I paragoni. Tutti forti allo stesso modo? Non proprio, c'è anche una categoria di sportivi cui, invece, il cognome sulle spalle ha pesato eccome. Non sempre i cromosomi bastano per trasmettere la classe calcistica, e il rischio per il povero Mathias Pogba è quello di finire ad essere sempre e solo “il fratello di”, abbandonato in un limbo dove si ricordano di te solo per le imprese del consaguineo e non per le tue. Lo sa bene Hugo Maradona, zavorrato da quel «Un giorno diventerà più forte di me» pronunciato dal fratello più anziano Diego. Non ci poteva essere biglietto da visita migliore per presentarsi in Italia: nell'87-88 arrivò in Serie A, all'Ascoli, dove però ben presto s'accorsero della sua vena fin troppo rilassata. Fu titolare solo 3 volte, a fine anno fece le valigie e se ne andò. "Bidone" per eccellenza, finì a giocare nel campionato giapponese. D'altronde essere il fratello di un fuoriclasse può aiutare, sì, ma anche mettere in difficoltà: un cognome è una promessa, e la gente vuole che sia mantenuta. È quanto ha fatto, per certi aspetti, Eddy Baggio, bomber girovago tra Serie B e C: indole simile a Roberto, classe però assai diversa. Sorte simile è toccata a Massimiliano Vieri, fratello di Bobo, che ad Inter e Milan ha sempre preferito Ancona, Brescello e Napoli (dove però segnava eccome) e che per poter vantare qualche presenza in campo internazionale ha scelto di far valere le sue origini australiane e farsi convocare dai Socceroos.

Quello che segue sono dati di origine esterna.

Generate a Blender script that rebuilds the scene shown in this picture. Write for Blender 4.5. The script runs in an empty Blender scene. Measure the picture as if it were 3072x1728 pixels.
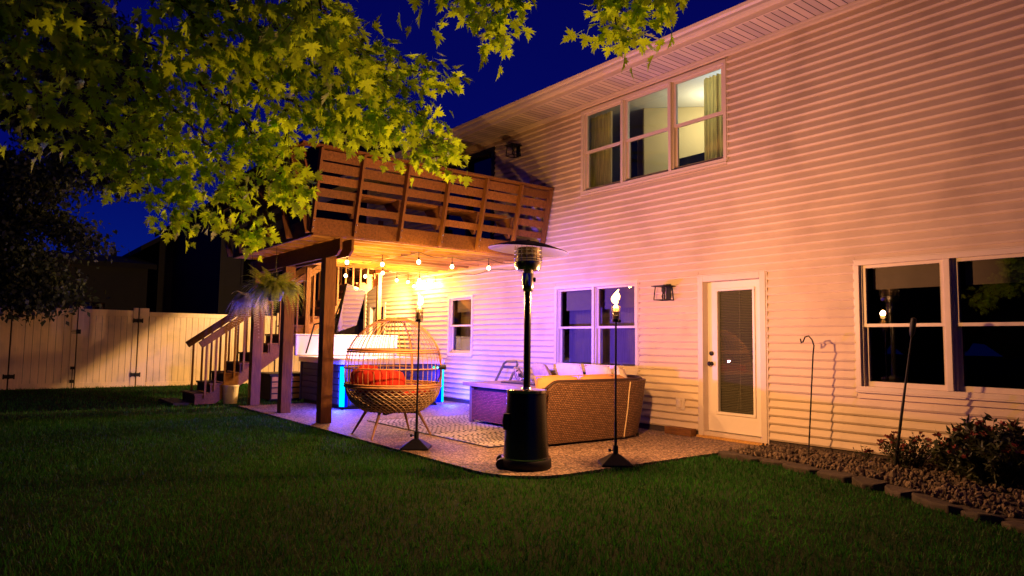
import bpy, bmesh, math, random
import numpy as np
from mathutils import Vector, Matrix
random.seed(7); rng = np.random.default_rng(7)
sc = bpy.context.scene
col = sc.collection
PI = math.pi

# ---------------------------------------------------------------- camera
CAM = np.array([0.0, -8.0347, 1.1940])
RIGHT = np.array([0.6103325280, 0.7920326621, 0.0133591710])
UP = np.array([0.0531657664, -0.0577838802, 0.9969124457])
FWD = np.array([-0.7903591630, 0.6077378427, 0.0773764052])
FPX = 2080.0
cd = bpy.data.cameras.new('camera'); cam = bpy.data.objects.new('camera', cd); col.objects.link(cam)
cd.sensor_width = 36.0; cd.lens = 36.0 * FPX / 3072.0; cd.clip_end = 800; cd.clip_start = 0.05
cam.matrix_world = Matrix(((RIGHT[0], UP[0], -FWD[0], CAM[0]), (RIGHT[1], UP[1], -FWD[1], CAM[1]),
                           (RIGHT[2], UP[2], -FWD[2], CAM[2]), (0, 0, 0, 1)))
sc.camera = cam
def ray(px, py): return FWD + RIGHT * ((px - 1536) / FPX) - UP * ((py - 864) / FPX)
def at(px, py, d): return CAM + ray(px, py) * d                 # a point d metres out along the view axis
def on(px, py, axis, val):                                      # a point on the plane axis = val
    v = ray(px, py); return CAM + v * ((val - CAM[axis]) / v[axis])

# ---------------------------------------------------------------- sky and exposure
w = bpy.data.worlds.new("World"); sc.world = w; w.use_nodes = True
nt = w.node_tree; bg = nt.nodes['Background']
tc = nt.nodes.new('ShaderNodeTexCoord'); sx = nt.nodes.new('ShaderNodeSeparateXYZ')
cr = nt.nodes.new('ShaderNodeValToRGB')
nt.links.new(tc.outputs['Generated'], sx.inputs[0]); nt.links.new(sx.outputs['Z'], cr.inputs[0])
nt.links.new(cr.outputs[0], bg.inputs[0])
e = cr.color_ramp.elements
e[0].position = 0.0; e[0].color = (0.0010, 0.012, 0.19, 1)
e[1].position = 0.7; e[1].color = (0.0009, 0.0006, 0.055, 1)
m_ = e.new(0.22); m_.color = (0.0009, 0.0028, 0.115, 1)
bg.inputs[1].default_value = 1.0
sc.view_settings.view_transform = 'Standard'; sc.view_settings.look = 'None'
sc.view_settings.exposure = 0; sc.view_settings.gamma = 1
sc.render.engine = 'CYCLES'
sc.cycles.use_denoising = True
sc.cycles.max_bounces = 6; sc.cycles.diffuse_bounces = 3; sc.cycles.glossy_bounces = 3
sc.cycles.transparent_max_bounces = 10; sc.cycles.transmission_bounces = 4
sc.cycles.sample_clamp_indirect = 4.0
sc.cycles.caustics_reflective = False; sc.cycles.caustics_refractive = False

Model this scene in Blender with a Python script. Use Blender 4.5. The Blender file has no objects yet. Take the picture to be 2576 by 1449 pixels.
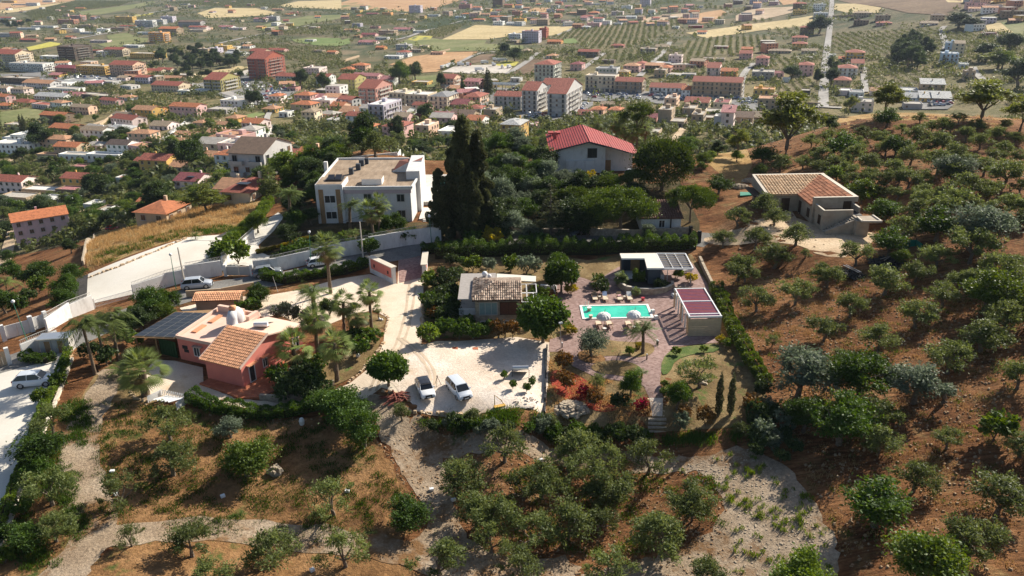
import bpy,math,random
import numpy as np
from mathutils import Vector,Matrix
from mathutils.geometry import delaunay_2d_cdt
R=math.radians
S=bpy.context.scene
COL=S.collection
random.seed(7)
rng=np.random.default_rng(7)

# camera
PITCH,ROLL,FPX,CAMZ=R(22.3),R(1.0),2000.0,46.0
cam_d=bpy.data.cameras.new('camera');cam=bpy.data.objects.new('camera', cam_d);COL.objects.link(cam)
cam_d.sensor_width=36.0;cam_d.lens=36.0*FPX/2576.0
cam_d.clip_start=0.5;cam_d.clip_end=20000
FW=Vector((0,math.cos(PITCH),-math.sin(PITCH)))
R0=Vector((1,0,0));U0=Vector((0,math.sin(PITCH),math.cos(PITCH)))
RT=R0*math.cos(ROLL) - U0*math.sin(ROLL)
UP=U0*math.cos(ROLL)+R0*math.sin(ROLL)
m=Matrix((RT,UP,-FW)).transposed().to_4x4();m.translation=Vector((0,0,CAMZ))
cam.matrix_world=m
S.camera=cam

# world and sun
SUN_EL,SUN_AZ=34.0,47.0
W=bpy.data.worlds.new('World');S.world=W;W.use_nodes=True
nt=W.node_tree
sky=nt.nodes.new('ShaderNodeTexSky');sky.sky_type='NISHITA'; sky.sun_disc=False
sky.sun_elevation=R(SUN_EL);sky.sun_rotation=R(SUN_AZ);sky.air_density=1.0;sky.dust_density=1.5
nt.links.new(sky.outputs[0],nt.nodes['Background'].inputs[0])
nt.nodes['Background'].inputs[1].default_value=0.07
sl=bpy.data.lights.new('sun', 'SUN');sl.energy=5.0;sl.angle=R(0.53);sl.color=(1.0,0.93,0.80)
so=bpy.data.objects.new('sun', sl);COL.objects.link(so)
sd=Vector((math.sin(R(SUN_AZ))*math.cos(R(SUN_EL)),math.cos(R(SUN_AZ))*math.cos(R(SUN_EL)),math.sin(R(SUN_EL))))
so.rotation_euler=sd.to_track_quat('Z', 'Y').to_euler();so.location=sd*500
S.view_settings.view_transform='Standard'; S.view_settings.look='None'
S.view_settings.gamma=1.0;S.view_settings.use_curve_mapping=False
S.view_settings.exposure=0.7
S.cycles.max_bounces=6;S.cycles.diffuse_bounces=3;S.cycles.glossy_bounces=2
S.cycles.transmission_bounces=4;S.cycles.volume_bounces=0;S.cycles.transparent_max_bounces=6
S.cycles.use_denoising=True
S.cycles.use_adaptive_sampling=True

# terrain
def ray(px,py):
    return (FW*FPX+RT*(px - 1288.0) - UP*(py - 724.5)).normalized()

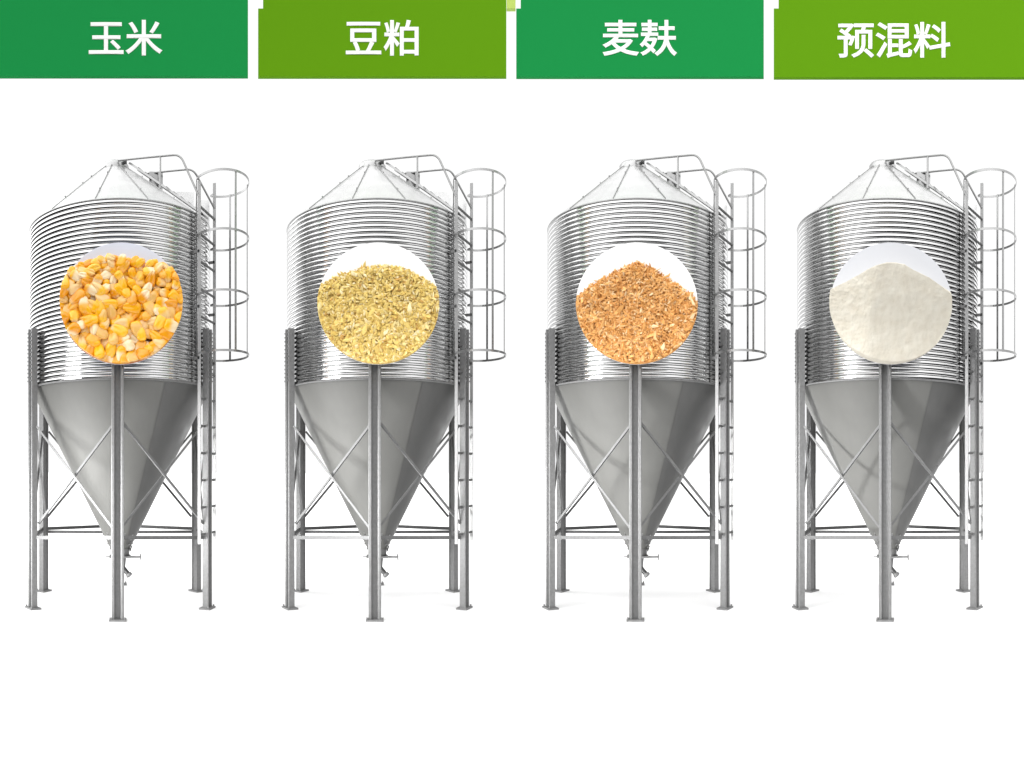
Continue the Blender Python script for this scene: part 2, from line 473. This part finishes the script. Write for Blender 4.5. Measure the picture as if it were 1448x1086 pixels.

E poi c'è Enoch Balotelli, che con Mario condivide talvolta le pagine sui giornali patinati, ma assai raramente finisce sulle cronache sportive: ora gioca in Eccellenza. Si era parlato di lui ad aprile perché poteva finire nella selezione della Padania per la Viva World Cup, competizione non ufficiale tra territori e minoranze non riconosciute. «Io sono quello delle occasioni mancate», disse in quell'occasione, «Il fatto di essere fratello di Mario è un vantaggio nella vita di tutti i giorni, ma è uno svantaggio nel mondo del calcio dove sono e rimarrò sempre in seconda fila, diciamo pure nell’ombra».